I was interested to read James Wood in the London Review of Books today, on the difficulties of the narrative voice in Emma Donoghue's Booker shortlisted novel, Room. The story takes its prompt from the real-life case of Josef Fritzel, and is told through the eyes of its five year old hero, Jack. Wood states very lucidly the difficulty posed by this narrative choice, for the author but also for the reader:
"... unfortunately Jack is a child, and unfortunately Jack narrates the novel, and unfortunately Jack is a pretty cute kid, which means that the book itself is never far from cuteness – more Adrian Mole than Ivan Denisovich – which may explain the endorsements of Room provided by sentimental popular novelists like Anita Shreve and Audrey Niffenegger. Where is Mark Haddon’s imprimatur? And of course, a novel narrated by a five-year-old kid stretches to breaking point the already uneasy tension in first-person narration between the supposed orality of the recitation and its actual writtenness."
I think Wood makes a very good point. Even if our primary interest in the story is its psychological impact on the hero, the narrative doesn't quite capture - convincingly, consistently - the extent of that impact. Because no 5 year old can be expected to articulate an experience of this kind, let alone in a manner that extracts the nuances and the socio-political subtext which would have made this a richer, more thought-provoking work. I absolutely understand Donoghue's attraction to the subject matter, as a writer, but I wonder if she took the easy route through, by avoiding anything approaching an adult commentary.

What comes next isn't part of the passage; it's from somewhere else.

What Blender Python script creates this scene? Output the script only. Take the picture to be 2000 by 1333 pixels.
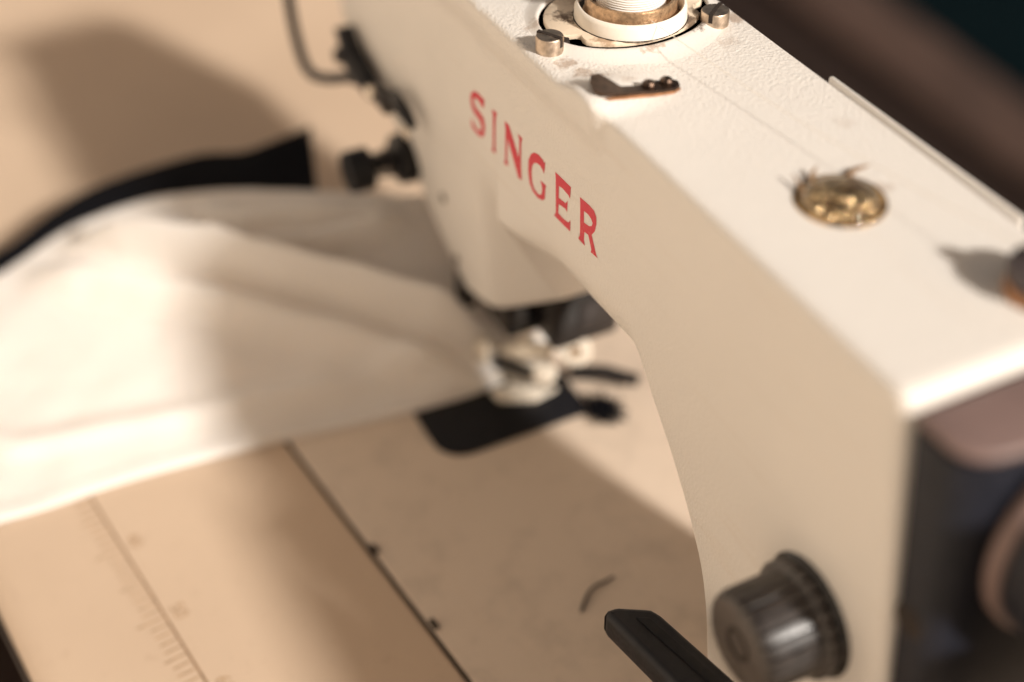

The narrator in The Lovely Bones is older, and manages to combine a childish wonder with an emerging adult instinct for danger and despair - we don't lose anything by seeing the story through her eyes. In any case, Sebold's novel is not (to my knowledge) based on a real-life crime. The prude in me (if that's what it is) wants to demand that fiction inspired by real-life crime takes its responsibilities very seriously, thinks about what is important in the narrative, what responses readers should feel, the questions we should ask about a world that contains this kind of crime. I don't believe this was ever going to be possible through the narrative POV of a 5 year old, and I wonder whether Donoghue believed it to be possible.
Ultimately, I think my disappointment with the novel is its light-weight treatment of what is a deeply disturbing and morally challenging subject matter. I'm not squeamish but even if I was, I wouldn't want my reaction to a story inspired by the crimes of Josef Fritzel to be "Aww, how sweet!"